Multimedia Presentations

Group preparing for a presentation
Using the Liverpool Telescope and learning more about astronomy is highly motivational, and produces many opportunities to apply multimedia techniques.
The folloiwng is an example multimedia lesson plan.
A Multimedia Presentation based on 'The Liverpool Robotic Telescope'
In this activity children create a multimedia presentation about the Liverpool Robotic Telescope using text, images and sounds. They will create links between pages and show sensitivity to the needs of their audience.
The presentation will be a reference resource.
Age group: 10 - 11 years
QCA Scheme of Work - Unit 6A, Multimedia presentation.
The Short Focused Tasks contained within Unit 6A should have already been taught before beginning this activity.
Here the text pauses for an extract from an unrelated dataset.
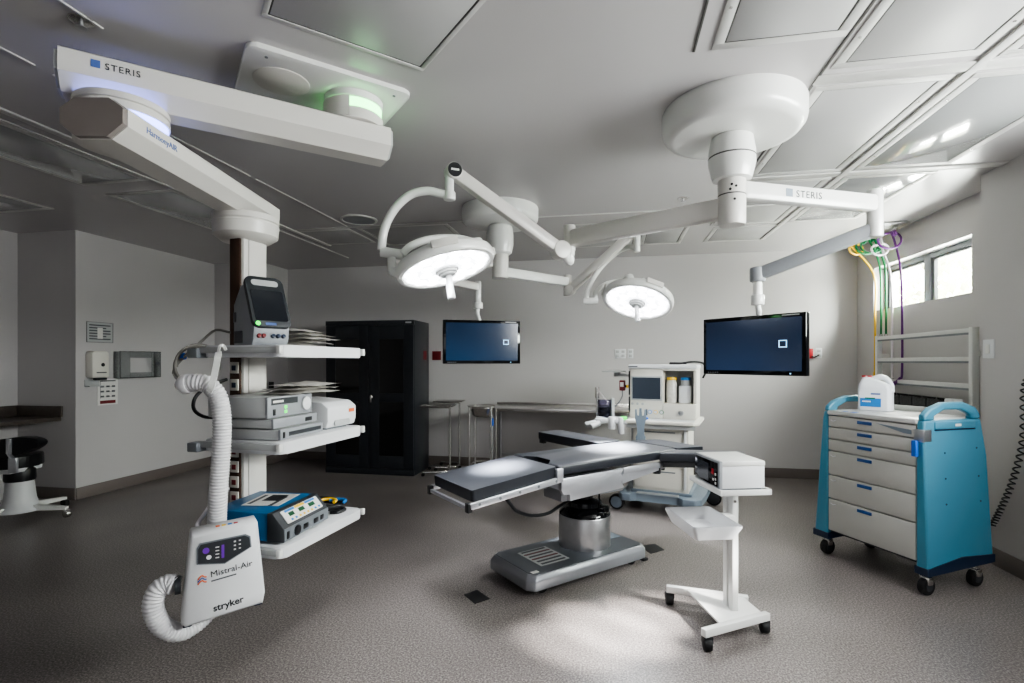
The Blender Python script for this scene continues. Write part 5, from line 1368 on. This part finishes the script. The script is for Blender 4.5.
# daylight entering by the high window: sky light coming down, sunlit ground light going up
a = area('window_daylight', (3.55, 5.75, 2.75), (0, 0, 0), 2.0, .8, 430, (1, .985, .97)); aim(a, (1.2, 5.5, 1.6))
a = area('ground_bounce', (3.55, 5.75, 1.75), (0, 0, 0), 2.0, .6, 360, (1, .985, .955)); aim(a, (2.2, 5.2, 2.835))
# side light: area lamp in the reveal of the added, unseen window
a = area('side_fill', (2.98, 2.0, 2.15), (0, 0, 0), 2.4, .7, 118, (.97, .985, 1)); aim(a, (-2.5, 3.6, 1.3))
a = area('rear_fill', (.5, -2.3, 1.7), (0, 0, 0), 3.5, 1.8, 14, (.94, .97, 1)); aim(a, (.3, 4, 1.3))  # added weak fill from behind, no window there
# low sun patch on the floor, thrown by spots before the added window
for k, (tx, ty, pw, an_) in enumerate(((.02, 2.84, 3600, 8), (-.18, 2.64, 2000, 7), (.20, 3.03, 2600, 7), (.34, 3.20, 1200, 6))):
    spot('sun_patch', (2.62, 1.2 + k * .25, 2.4), (tx, ty, 0), pw, R(an_), .9, .03, (1, .97, .92))
# beams of the two lamps
tbl = Matrix.Rotation(R(45), 3, 'Z')
def tw_(u, v, z): q = tbl @ Vector((u, v, 0)); return Vector((q.x - .183, q.y + 3.762, z))
spot('near_lamp_beam', nc + nn_ * .08, tw_(-.70, .04, .76), 2300, R(16), .95, .10)
spot('far_lamp_beam', fc + fn * .08, tw_(.38, .10, .79), 2600, R(19), .9, .10)

# wide spill around the beams
spot('near_lamp_spill', nc + nn_ * .08, nc + nn_ * 1.2 - FW * .3, 65, R(95), .8, .15)
spot('far_lamp_spill', fc + fn * .08, fc + fn * 1.2, 90, R(100), .8, .15)

# =================================================================== CAMERA
cam = bpy.data.cameras.new('camera'); co = bpy.data.objects.new('camera', cam); COL.objects.link(co)
co.location = (0, 0, H); co.rotation_euler = (R(90), 0, TH)
cam.sensor_width = 36; cam.lens = 515 / 1024 * 36; cam.shift_y = 20.5 / 1024
cam.clip_start = .05
scene.camera = co
scene.view_settings.view_transform = 'AgX'
scene.view_settings.look = 'AgX - Medium High Contrast'
scene.view_settings.exposure = .68
scene.cycles.use_denoising = True
scene.cycles.max_bounces = 8
scene.cycles.sample_clamp_indirect = 6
This activity also develops skills in writing for different audiences.
PowerPoint, Illuminatus Opus, MP Express plus others
Learning Objectives
- To learn that ICT can be used to present information to a specific audience in an exciting way using images, sounds and text.
- To learn that children can plan and produce a multimedia presentation including the links between the pages and the images, sounds and text that they need.
Duration
This activity would need several sessions of work, both in the planning stage without the computer and on the computer. It is probably an activity that would take a term of ICT work.
The activity
The first step in creating a multimedia presentation is for the children to understand what a multimedia presentation is, how it works and ways to achieve the effects they want.
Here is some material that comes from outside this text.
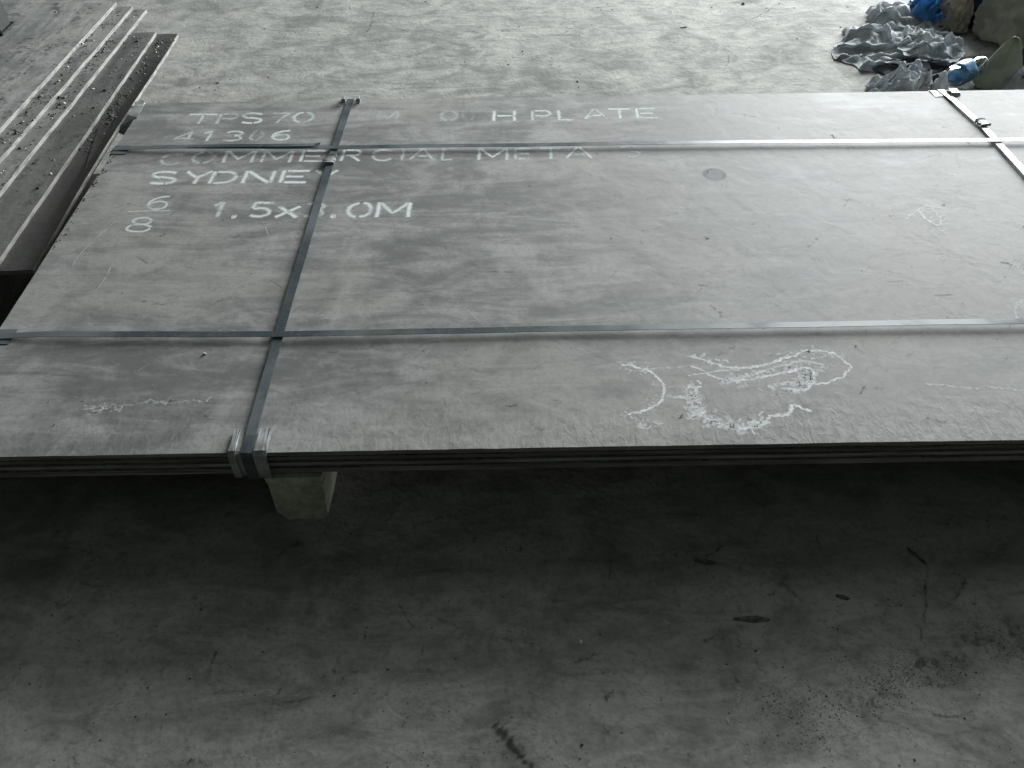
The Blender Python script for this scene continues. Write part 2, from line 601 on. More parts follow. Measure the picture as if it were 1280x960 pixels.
def wrap_x(xy, lift, seed):
    top = dense(xy, lift, seed)
    (xn, yn), (xf, yf) = xy[0], xy[-1]
    return [(xn - 0.0065, yn, PZ - 0.001)] + top + [(xf + 0.007, yf, PZ - 0.001), (xf + 0.0095, yf, 0.18), (xf + 0.009, yf, ZB + 0.001), (xf + 0.002, yf, ZB - 0.0005),
            ((xn + xf) / 2, (yn + yf) / 2, ZB - 0.0005), (xn - 0.001, yn, ZB - 0.0005), (xn - 0.0085, yn, ZB + 0.001), (xn - 0.0085, yn, 0.18)]


def xy(px, py):
    p = at(px, py, PZ + 0.004)
    return (p.x, p.y)


A_top = [(0.647, -0.0025), xy(314, 545), xy(347, 425), xy(417, 190), (0.668, 1.5025)]
strapA = strap_mesh('strap', wrap_y(A_top, 0.0035, 3.3), (1, 0, 0), 0.0215, 0.0011, M['strap'], bundle, True)
strapA['label'] = 'dark cross strap running over the lettering'
B_top = [(2.62, -0.0025), (2.622, 0.5), xy(1279, 214), xy(1230, 160), (2.577, 1.5025)]
strapB = strap_mesh('strap', wrap_y(B_top, 0.004, 7.1), (1, 0, 0), 0.0215, 0.0011, M['strap'], bundle, True)
strapB['label'] = 'cross strap near the litter heap'
L1_top = [(-0.0005, 1.201), xy(420, 186.5), xy(800, 181), xy(1280, 177), (3.0005, 1.163)]
strapL1 = strap_mesh('strap', wrap_x(L1_top, 0.0075, 5.5), (0, 1, 0), 0.0185, 0.0011, M['strap'], bundle, True)
strapL1['label'] = 'far lengthwise strap crossing the lettering'
L2_top = [(-0.0005, 0.358), xy(345, 420), xy(800, 411.5), xy(1280, 404), (3.0005, 0.349)]
strapL2 = strap_mesh('strap', wrap_x(L2_top, 0.0075, 8.5), (0, 1, 0), 0.0185, 0.0011, M['strap'], bundle, True)
strapL2['label'] = 'near lengthwise strap, shiny towards the doorway'


def bent_sheet(name, x0, x1, prof, thick, mat, parent, skew=0.0, wob=0.001):
    """a sheet spanning x0..x1 bent along the (y, z) profile"""
    n = 6
    vs, fs = [], []
    m = len(prof)
    for s in (0, 1):
        for j, (y, z) in enumerate(prof):
            a = prof[max(j - 1, 0)]
            b = prof[min(j + 1, m - 1)]
            t = Vector((b[0] - a[0], b[1] - a[1])).normalized()
            nn = Vector((-t.y, t.x)) * (thick * s)
            for i in range(n + 1):
                f = i / n
                x = x0 + (x1 - x0) * f + skew * j / (m - 1)
                k = wob * fbm(f * 3 + x0, j * 0.8, 2.0)
                vs.append((x, y + nn.x + k, z + nn.y + k))
    W = n + 1
    S = m * W
    for j in range(m - 1):
        for i in range(n):
            a = j * W + i
            fs.append((a, a + 1, a + W + 1, a + W))
            fs.append((S + a, S + a + W, S + a + W + 1, S + a + 1))
    for j in range(m - 1):
        a = j * W
        fs.append((a, a + W, S + a + W, S + a))
        a = j * W + n
        fs.append((a, S + a, S + a + W, a + W))
    for i in range(n):
        fs.append((i, S + i, S + i + 1, i + 1))
        a = (m - 1) * W + i
        fs.append((a, a + 1, S + a + 1, S + a))
    o = obj(name, vs, fs, mat, parent)
    bm = bmesh.new()
    bm.from_mesh(o.data)
    bmesh.ops.recalc_face_normals(bm, faces=bm.faces)
    bm.to_mesh(o.data)
    bm.free()
    return o


# near edge: a folded galvanised protector under the strap (two flaps show on either side)
bent_sheet('edge_protector', 0.617, 0.686, [(0.052, PZ + 0.0012), (0.02, PZ + 0.0012), (0.004, PZ + 0.0010), (-0.0016, PZ - 0.001), (-0.0020, PZ - 0.02), (-0.0022, PZ - 0.066)], -0.0008, M['galv'], strapA, skew=-0.004)
bent_sheet('edge_protector', 0.6625, 0.6885, [(0.060, PZ + 0.0042), (0.02, PZ + 0.0046), (0.002, PZ + 0.0044), (-0.0066, PZ - 0.001), (-0.0070, PZ - 0.02), (-0.0068, PZ - 0.068)], -0.001, M['galv'], strapA, skew=-0.003)
bent_sheet('edge_protector', 0.612, 0.6265, [(0.060, PZ + 0.0042), (0.02, PZ + 0.0046), (0.002, PZ + 0.0044), (-0.0066, PZ - 0.001), (-0.0070, PZ - 0.02), (-0.0068, PZ - 0.066)], -0.001, M['galv'], strapA, skew=-0.001)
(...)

The best way to do this is for them to look at a wide range of reading material, both fiction and non-fiction and see how the authors have used text, images, links and sounds. They can discuss the layout of the pages; how users navigate through the pages and how the pictures give information or complement the text etc. They can also look at online websites to get ideas.
The children then need to plan what their 'Multimedia Presentation' will be like:
- Will it be a reference guide about the Liverpool Telescope?
- How many pages will they make and how will they link them together?
- What areas will they look at?
- What pictures and sounds would they use?
It helps to plan by using a piece of paper for each page of the presentation and then drawing the buttons for where the links will be. They could draw a flow chart showing how the pages will link together.
Once they have planned the structure of their presentation, they can design it on screen.
The multimedia software can use clip art and sounds available from any clipart/sound packages. There are many other resources linked to a wide range of topics to be found there. Alternatively, children can draw images using Paint Shop Pro, MS Paint, or scan pictures they have drawn into Paint Shop Pro (and edit them if they want to). They can also record their own sounds using the microphone!
Multimedia presentations can be as simple or as complicated as the children are skilled and inspired enough to achieve. Much multimedia authoring is now done as web pages so that a wider audience can be reached and children could use one of the many web-authoring tools and use their multimedia skills to publish to the web.
When the telescopes are up and running, children will be able to request an image. That image can be analysed within the classroom using LTImage (software is provided by the Schools' Observatory after registration). The findings from the investigation can be included within the presentation.
A multimedia presentation can be produced about anything and for any audience. It
could be a multimedia Topic Glossary for a class of 10-year-olds or a multimedia
version of a popular story made for the infants. Older children could work with the
younger children to make their artwork and words into a multimedia storybook.